Monday, September 14, 2015

Remembering 9.11.01


I was born 16 years after Japan's attack on Pearl Harbor, so my first memories were the iconic black and white photographs of the U.S. Navy fleet in flames. I'd see them every December on TV and in newspapers and magazines, along with remembrances for those lost and the tragic but decisive World War II that followed.

As powerful as those images continue to be, they do not carry the personal and visceral feelings I get when I see similarly iconic images of the 9/11 attack. Having seen it all that day, minute by minute, the jets striking the towers which then fell to the ground below, I was left with feelings of horror, powerlessness and anger. That two wars quickly followed in a region that now knows new depths of inhumanity and barbarity makes those feelings slip to hopelessness.

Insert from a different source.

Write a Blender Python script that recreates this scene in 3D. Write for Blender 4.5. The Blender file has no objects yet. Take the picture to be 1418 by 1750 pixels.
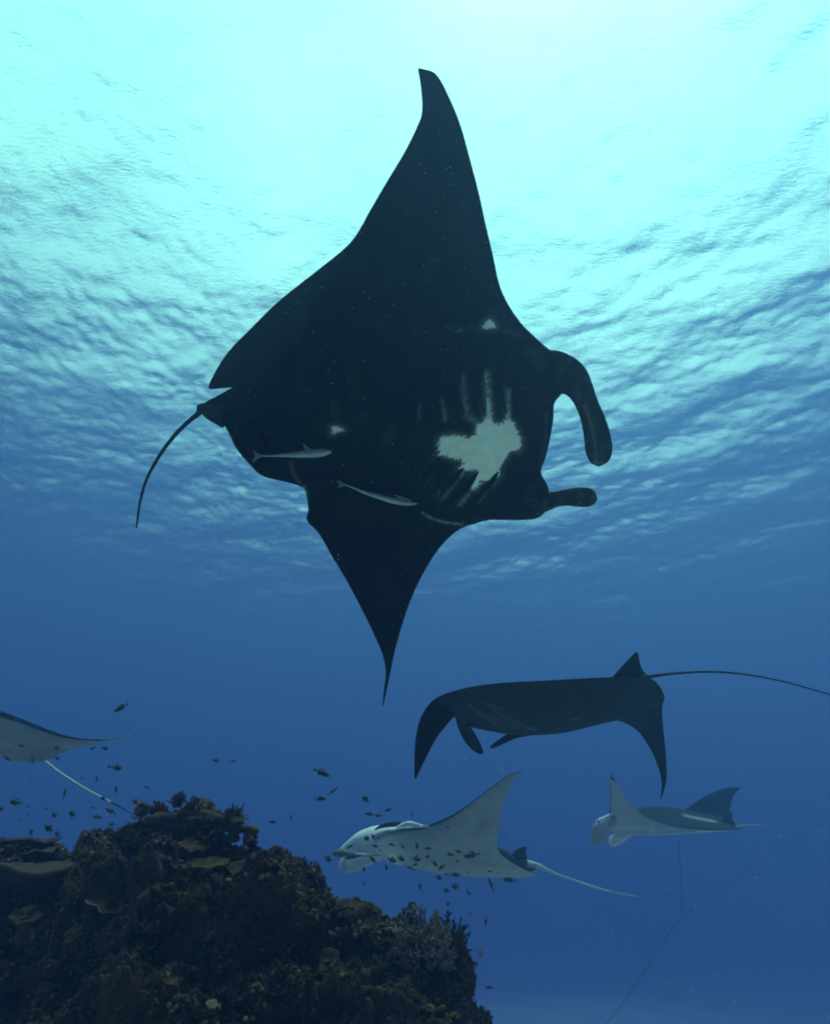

Photographs ~ Robert Clark
The Washington Post estimates more than 50 million Americans have been born since 9/11, about 18 percent of all Americans. Soon those numbers will grow and become the voting majority. Future generations will face similar if not more catastrophic attacks. And they will have to make difficult decisions informed by history and the moral and geopolitical zeitgeist in their time.

To wage conventional war against flagless and nationless enemies? To change regimes? To rebuild nations? To imprison non-enemy combatants? To torture? To kill from the skies with drones armed with Hellfire missles?

Or will we find another way? And if not us, who?